Y antes de que te des cuenta vas a estar comiéndote el mar a mordiscos intensos y chiquititos. Un queso marino que estalla en la boca como si hubieras besado a una sirena de las guapas, guapas, y te hace descubrir por qué los marineros antiguos saltaban por la borda tras ellas al oírlas cantar. Y de repente aparece un pimiento verde que es una delicia de calamarcito relleno que te convence de que Nemo ha plantado un huerto bajo el rompeolas. Y a partir de ahí, ya nada es lo que parece o es lo que son los peces cuando nadie les ve. Al León marino le sale el lado canalla y te planta en la mesa un cacho de panceta que es un pulpo fino y tierno de esos que te siguen a casa, te miran con ojitos tristes y te los quedas de mascota.

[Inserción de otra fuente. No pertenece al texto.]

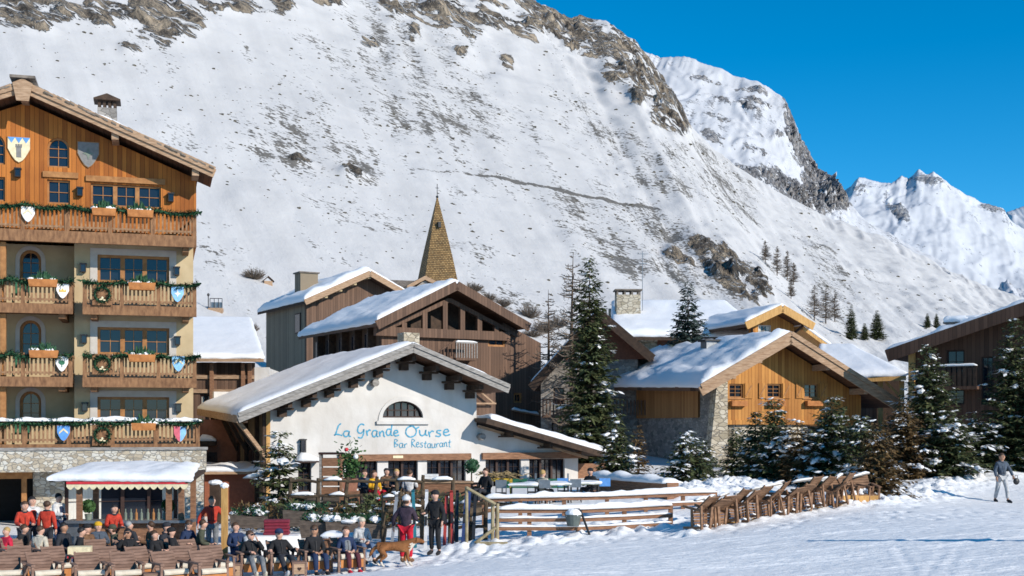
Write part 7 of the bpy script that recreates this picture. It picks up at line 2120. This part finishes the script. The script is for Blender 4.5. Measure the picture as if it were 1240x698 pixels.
# ================================================================== skis, poles
def ski(px, Y, h, lean, tilt, col, label, kind='ski'):
    p = G(px, 0, Y); t = thing(kind, label, kind, p, 0, 'skis leaning on the racks')
    m = MB(); pts = [Vector((0, 0, 0)), Vector((lean * .5, tilt * .5, h * .5)), Vector((lean, tilt, h * .92)), Vector((lean * 1.05, tilt + .03, h * .97)), Vector((lean * 1.05, tilt - .05, h))]
    for a, b_ in zip(pts[:-1], pts[1:]): m.beam(a, b_, .095, .018, (0, 1, 0))
    m.build('blade', col, t)
    MB().beam(pts[1] * .82 + Vector((0, -.04, 0)), pts[1] * 1.12 + Vector((0, -.04, 0)), .07, .06, (0, 1, 0)).build('binding', MAT['black'], t)
cols = [plain('ski_' + k, c, .35) for k, c in dict(navy=(.03, .05, .14), red=(.36, .05, .04), grey=(.22, .23, .25), white=(.6, .6, .6), black=(.02, .02, .022), teal=(.03, .16, .20)).items()]
for i, (px, Y, h, ln, ti, c, lab) in enumerate(((515, 36.3, 1.75, .02, .3, 3, 'pale grey ski standing upright before the person in black'), (560, 36.5, 1.65, .1, .5, 0, 'navy ski leaning on the low rack, left of its pair'), (564, 36.5, 1.68, .1, .5, 0, 'navy ski leaning on the low rack, right of its pair'), (548, 36.8, 1.6, -.05, .4, 1, 'dull red ski leaning left of the navy pair'),
    (553, 36.8, 1.6, .0, .4, 4, 'black ski between the red ski and the navy pair'), (573, 36.6, 1.5, .05, .4, 4, 'short black ski at the right of the navy pair'), (503, 36.9, 1.7, -.1, .4, 5, 'teal ski on the rack behind the man in red trousers'), (474, 37.0, 1.6, .12, .3, 2, 'grey ski leaning left of the man in red trousers'), (538, 36.9, 1.55, .05, .4, 1, 'rust red ski near the right shoulder of the person in black'))):
    ski(px, Y, h, ln, ti, cols[c], lab)

# dark evergreen bushes and dry stalks crowding the foot of the deck
for i, (px, Y, r_, h_, lab) in enumerate(((362, 41.2, .7, .9, 'dark green bush at the left end of the terrace fence'), (398, 40.6, .6, .8, 'yellowish green bush below the drawer stand'), (430, 40.6, .7, .9, 'dark bush below the potted flowering bush'), (456, 40.8, .6, 1.1, 'dark bush behind the left pole of the ski rack'), (486, 40.6, .7, 1.2, 'dark bush behind the man in red trousers'), (518, 40.8, .7, 1.1, 'dark bush behind the upright skis'), (545, 41.0, .6, .9, 'dark bush behind the low rack of skis'), (310, 41.5, 1.0, .9, 'broad dark bush under the snow laden olive fir'))):
    l = at(px, Y); rn = random.Random(300 + i); t = thing('dark_bush', lab, 'bush', l, 0, 'dark bushes along the foot of the terrace')
    m = MB()
    for k in range(420):
        d = Vector((rn.gauss(0, .45) * r_, rn.gauss(0, .3) * r_, rn.uniform(0, 1) ** .8 * h_)); e = d + Vector((rn.uniform(-1, 1), rn.uniform(-1, 1), rn.uniform(-.3, 1.2))).normalized() * rn.uniform(.1, .24); w_ = Vector((rn.uniform(-.04, .04), rn.uniform(-.04, .04), .02))
        m.add([d, d.lerp(e, .5) + w_, e, d.lerp(e, .5) - w_], [(0, 1, 2, 3)])
    m.build('foliage', MAT['needles_brown'] if i % 3 == 1 else MAT['needles'], t)['kind'] = 'stuff'
    m = MB()
    for k in range(7): m.ell((rn.gauss(0, .4) * r_, rn.gauss(0, .3) * r_, h_ * rn.uniform(.55, 1)), (rn.uniform(.06, .16), rn.uniform(.06, .12), rn.uniform(.02, .05)), 7, 4, .25, rn)
    m.build('snow_load', MAT['snow'], t)['kind'] = 'stuff'
# ================================================================== people and the dog
SKINM = {k: mottle('skin_' + k, tuple(x * .85 for x in c), c, 5, .6, .05) for k, c in dict(fair=(.62, .36, .26), tan=(.45, .24, .15)).items()}
CL = {k: mottle('cloth_' + k, tuple(x * .7 for x in c), tuple(min(1, x * 1.2) for x in c), 9, .9, .8) for k, c in dict(
    red=(.46, .045, .025), crimson=(.50, .02, .05), black=(.018, .018, .02), plum=(.045, .03, .045), white=(.62, .61, .60), navy=(.02, .035, .085), jeans=(.10, .15, .24), grey=(.17, .18, .19), bluegrey=(.07, .09, .12),
    maroon=(.085, .022, .03), redpants=(.50, .012, .03), brown=(.16, .085, .045), yellow=(.65, .36, .02), cream=(.50, .45, .36), olive=(.07, .075, .05), dark=(.03, .032, .04), pale=(.42, .42, .42)).items()}
HAIR = {k: plain('hair_' + k, c, .6) for k, c in dict(brown=(.06, .03, .015), blond=(.42, .27, .10), black=(.012, .01, .01), grey=(.3, .29, .28)).items()}
PENDING = []
class SK:
    def __init__(s): s.v, s.r, s.e = [], [], []
    def add(s, p, r, a=None):
        s.v.append(tuple(p)); s.r.append(r)
        if a is not None: s.e.append((a, len(s.v) - 1))
        return len(s.v) - 1
    def chain(s, pts, rs, a=None):
        for p, r in zip(pts, rs): a = s.add(p, r, a)
        return a
    def build(s, name, mat, parent, extra=None, sub=2):
        me = bpy.data.meshes.new(name); me.from_pydata(s.v, s.e, [])
        o = bpy.data.objects.new(name, me); COL.objects.link(o)
        if parent is not None: o.parent = parent
        md = o.modifiers.new('skin', 'SKIN'); md.use_smooth_shade = True
        if not me.skin_vertices: raise RuntimeError('no skin layer')
        for i, d in enumerate(me.skin_vertices[0].data):
            d.radius = (s.r[i], s.r[i]); d.use_root = (i == 0)
        ms = o.modifiers.new('sub', 'SUBSURF'); ms.levels = sub; ms.render_levels = sub
        PENDING.append((o, mat, extra))
        return o
def flush():
    dg = bpy.context.evaluated_depsgraph_get(); dg.update()
    done = []
    for o, mat, extra in PENDING:
        done.append(bpy.data.meshes.new_from_object(o.evaluated_get(dg)))
    for (o, mat, extra), me in zip(PENDING, done):
        o.modifiers.clear()
        if extra is not None:
            vs = [tuple(v.co) for v in me.vertices]; fs = [tuple(p.vertices) for p in me.polygons]
            b_ = len(vs); vs += extra.v; fs += [tuple(b_ + i for i in f) for f in extra.f]
            me = bpy.data.meshes.new(o.name); me.from_pydata(vs, [], fs)
        me.materials.clear()
        mats = mat if isinstance(mat, list) else [mat]
        for m in mats: me.materials.append(m)
        me.polygons.foreach_set('use_smooth', [True] * len(me.polygons))
        if len(mats) > 1:
            for p in me.polygons:
                p.material_index = mats[0]['_pick'](p.center) if False else PICK(p.center)
        o.data = me
    PENDING.clear()
def PICK(c):
    return 1 if (c.y < -.38 and c.z < .62 and c.z > .34) or c.z < .14 else 0

def hand(mb, wrist, d, up, side):
    """palm, four unequal bent fingers and a thumb off the palm's side"""
    d, up = Vector(d).normalized(), Vector(up)
    sd = d.cross(up).normalized(); up = sd.cross(d).normalized(); w_ = Vector(wrist)
    mb.beam(w_ - d * .01, w_ + d * .09, .078, .032, up, taper=1.05)
    for i, ln in enumerate((.072, .082, .076, .058)):
        b_ = w_ + d * .085 + sd * (i - 1.5) * .0195
        k = b_ + d * ln * .5 - up * .008; e = k + d * ln * .42 - up * .03
        mb.tube([b_, k, e], [.0092, .0085, .0065], 5)
    b_ = w_ + d * .03 + sd * side * .036
    mb.tube([b_, b_ + d * .035 + sd * side * .028 - up * .008, b_ + d * .07 + sd * side * .028 - up * .022], [.012, .0105, .0075], 5)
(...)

Y aparecen unas papas con chocos pero hechas raviolis que le dan la vuelta a todo, como si al guiso marinero le hubiera revolcado una ola. Y llegan los lomitos de sardinas y una ostra travesti que te hace en la boca un temporal marino, y un arrocito con sus chirlas que se ha traído el placton en una maleta para que sepas por qué es el plato favorito de las ballenas más gourmet.
Y siguen llegando cosas ricas y llega un momento en que se te va un poco la olla. No sé. Entras en el juego de esa prestidigitación marina que va sacando Ángel León de su sombrero de copa (o su escafandra de buzo) y acabas sintiendo con la comida lo que le pasaba a Scott Fitzgerald con el alcohol, "primero tomas una copa, luego la copa toma otra copa, luego la copa te toma a ti". Al final eres como una sardina, como un berberecho, como una amebilla primordial y feliz que se zampa voraz y contenta todas las maravillas que le ponen a tiro. Y te ves metido en el mar sin descalzarte, gozando entre galeras en ámbar, caracolillos marinos y pepinos de mar. Y cuando crees que lo has visto todo, que ya nada del mar te va a sorprender, que a estas alturas tú ya con Neptuno de igual a igual, en plan colega, te sirven un hueso con su tuétano, que es de un atún rico de llorar y que ya te deja loco. Y aún faltan los postres, uno de manzana en el que aún se cuela el mar con un rastro de huevas de pez volador, una tartita de limón fina, crujiente y deliciosa, y un cubito moruno y vaporoso, que se deshace en un aroma de especias exóticas y te planta de repente en un zoco morunillo del otro lado del Estrecho. Como era de esperar, porque al final de todos los viajes marinos hay una playa que lleva siglos esperando tus huellas.